National Strategy on Financial Inclusion (NSFI) in India is displayed by?

A: By RBI

B: By NITI Aayog

C: By the Ministry of Finance

D: By NABARD

Answer: A

Explanation:

Financial inclusion is defined as the process of ensuring access to financial services, at an affordable cost, timely, and with adequate credit, to vulnerable sections and low-income groups.


The Reserve Bank of India released the National Strategy for Financial Inclusion (NSFI) for the period 2019-2024. It sets out the vision and key objectives of financial inclusion policies in India to help expand and sustain the financial inclusion process at the national level through a broad convergence of action involving all stakeholders in the financial sector. Hence, option (a) is correct.


                            

Q3:

Which of the following statement(s) is/are correct about Urban Co-operative Banks (UCBs) in India?

1. Urban cooperative banks are fully regulated by the RBI.

2. UCBs are located in both urban and rural areas.

Which of the statements given above is/are correct? 

A: 1 only

B: 2 only

C: Both 1 and 2

D: Neither 1 nor 2

Answer: B

Explanation:

Urban Co-operative Banks (UCBs) are also known as Primary Co-operative Banks which are registered as Co-operative Societies under the provisions of the Co-operative Societies Act of the respective State or the Multi-State Co-operative Societies Act, 2002 of the State.

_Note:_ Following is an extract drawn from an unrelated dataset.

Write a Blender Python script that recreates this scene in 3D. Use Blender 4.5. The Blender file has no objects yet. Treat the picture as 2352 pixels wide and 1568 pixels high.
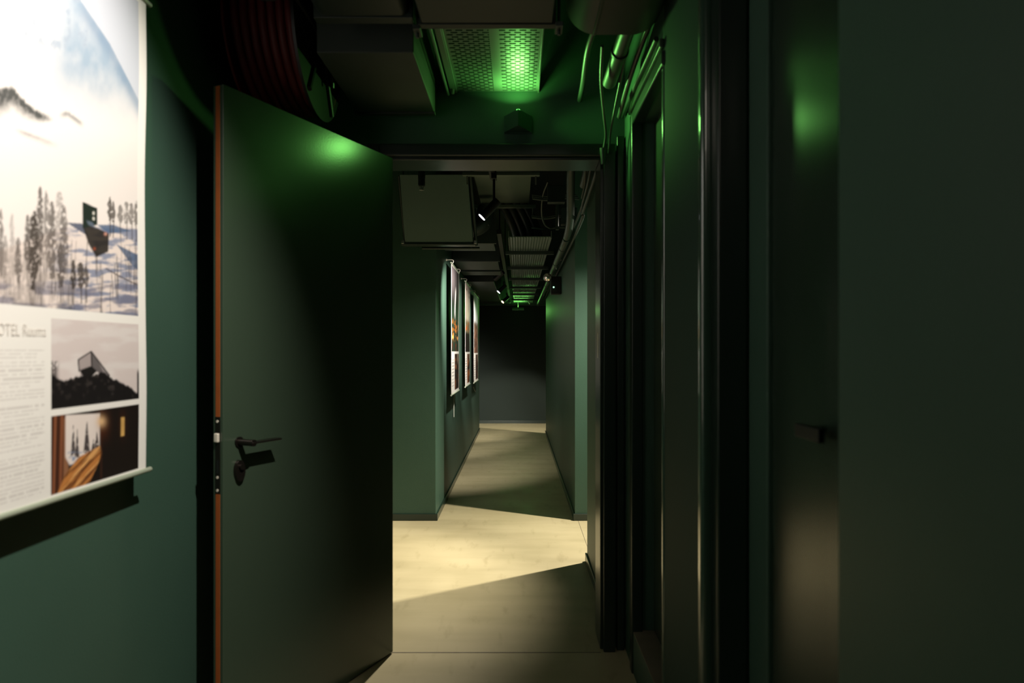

UCBs lend to members of a community on favorable terms to facilitate access to credit.


UCB banking operations are regulated by the RBI to meet its capital adequacy, risk control, and lending norms. However, their management and resolution in case of distress are regulated by the Registrar of Co-operative Societies under the State or Central Government. Hence, UCBs are only partially regulated by RBI. Hence, statement 1 is incorrect.


UCBs are located in both urban and rural areas. Urban Co-operative Banks (UCBs) are either scheduled or non-scheduled and operate in multi-state or single states. Rural co-operative banks can be either short-term or long-term in nature. Hence, statement 2 is correct.


                            

Q4:

Consider the following statements about the Development Bank of India:

1. Providing refinance facilities to commercial banks.

2. Providing both short-term and long-term loans.

Which of the statements given above is/are correct? 

A: 1 only

B: 2 only

C: Both 1 and 2

D: Neither 1 nor 2

Answer: B

Explanation:

Development banks are financial institutions that provide long-term loans to capital-intensive investments over a long period of time. It plays a counter-cyclical role in ensuring investment flows even during economic downturns and actively supporting regional integration and internationalization of domestic companies. Sources of wealth include long-term savings institutions, pensions, life insurance funds and post office deposits. It provides refinance facilities to commercial banks in the same way that banks provide direct finance to customers. Hence, statement 1 is correct.


It provides only long-term loans. It accepts deposits from commercial banks and central and state governments, unlike commercial banks which accept deposits from the public. Hence, statement 2 is incorrect.


                            

Q5:

What is the most appropriate measure of economic growth of a country?

A: Gross Domestic Product

B: Gross national product

C: Per capita income

D: Unemployment rate

Answer: C

Explanation:

The most appropriate parameter to measure the growth of a country is its per capita income. Countries with high per capita income are considered developed as compared to countries with low per capita income. Hence, option (c) is correct.